Trader Joe’s, a specialty grocer, is expanding from 10,000 square feet to 12,500 square feet. “They’re so popular here that they needed the extra room,” Cochran said.

Molly McGinnis, the marketing and special events coordinator at Town & Country, said she expects the planned changes to have a ripple effect in the center.

“By the time all the construction is done, nearly every store in the front strip will have been updated within a couple years,” McGinnis said. ”Even the stores that aren’t being affected by the initial change are going to update just because they see us making the investment.”

Town & Country’s grand opening was in 1951, and the shopping center was a huge success. According to Scott Byer, the Urban Studies teacher at Fairmont High School, the last major renovation at T&C was in 1988.

Many people probably don’t know this, but T&C actually was the first shopping center in the area. “It was the first shopping center in Montgomery County. The two partners had started building strip malls and they saw the advantage of buying this property,” Cochran said.

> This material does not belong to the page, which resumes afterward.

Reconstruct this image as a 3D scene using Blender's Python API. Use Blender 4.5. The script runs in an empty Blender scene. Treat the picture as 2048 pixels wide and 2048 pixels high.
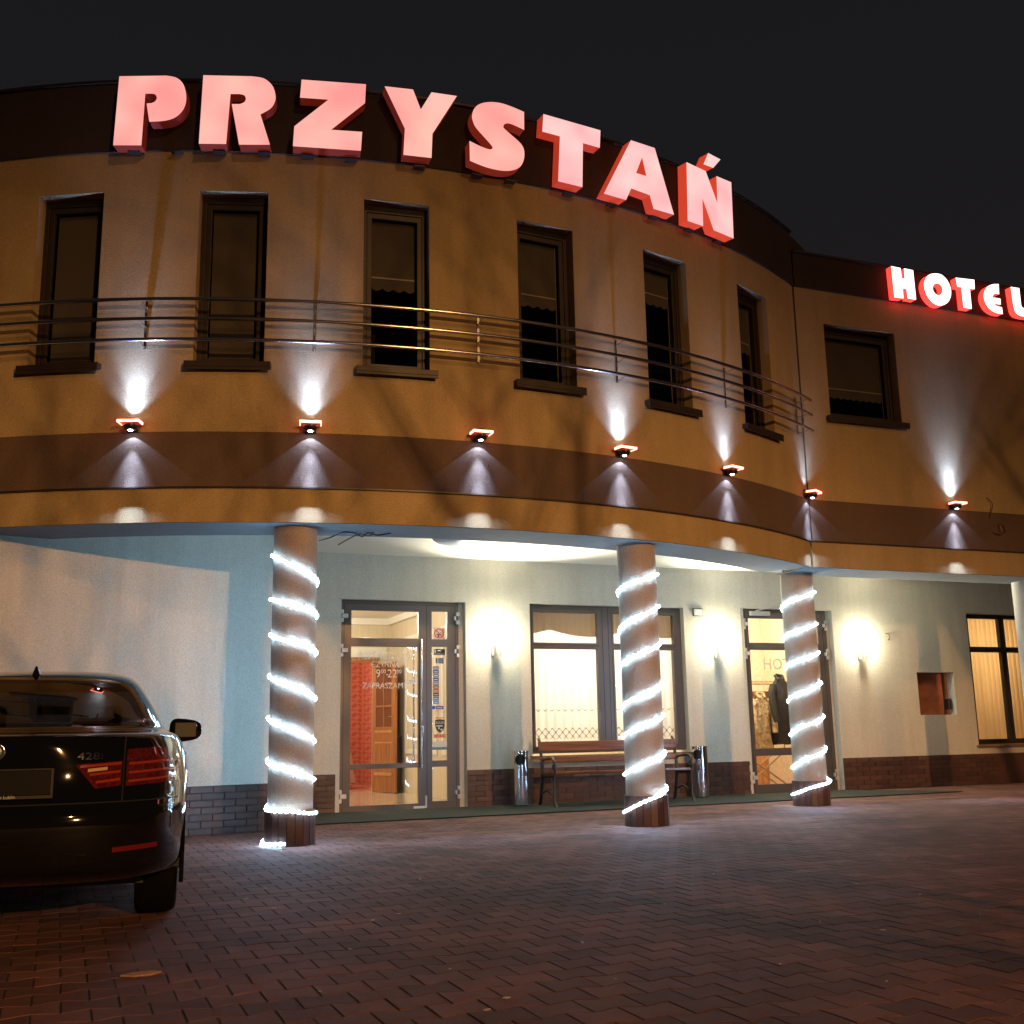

The center has 33 stores, a few of which have been there for a very long time.

“The one thing we’re proud of is that most of the tenants have been here for many years. Some of them have been here 30 or 40 years,” Cochran said.

The center couldn’t exist without the help of the Kettering community, and Cochran and McGinnis both know and appreciate this.

“Kettering is a very loyal community. They stick with the shopping center and support us in a huge way,” Cochran said. “We’re partnering with the City of Kettering to make this their downtown area.”

McGinnis agrees with Cochran about the loyalty of Kettering residents.

“I think the biggest thing is the commitment to the city. We knew the City of Kettering would like to have some type of downtown area. This renovation project is their opportunity.”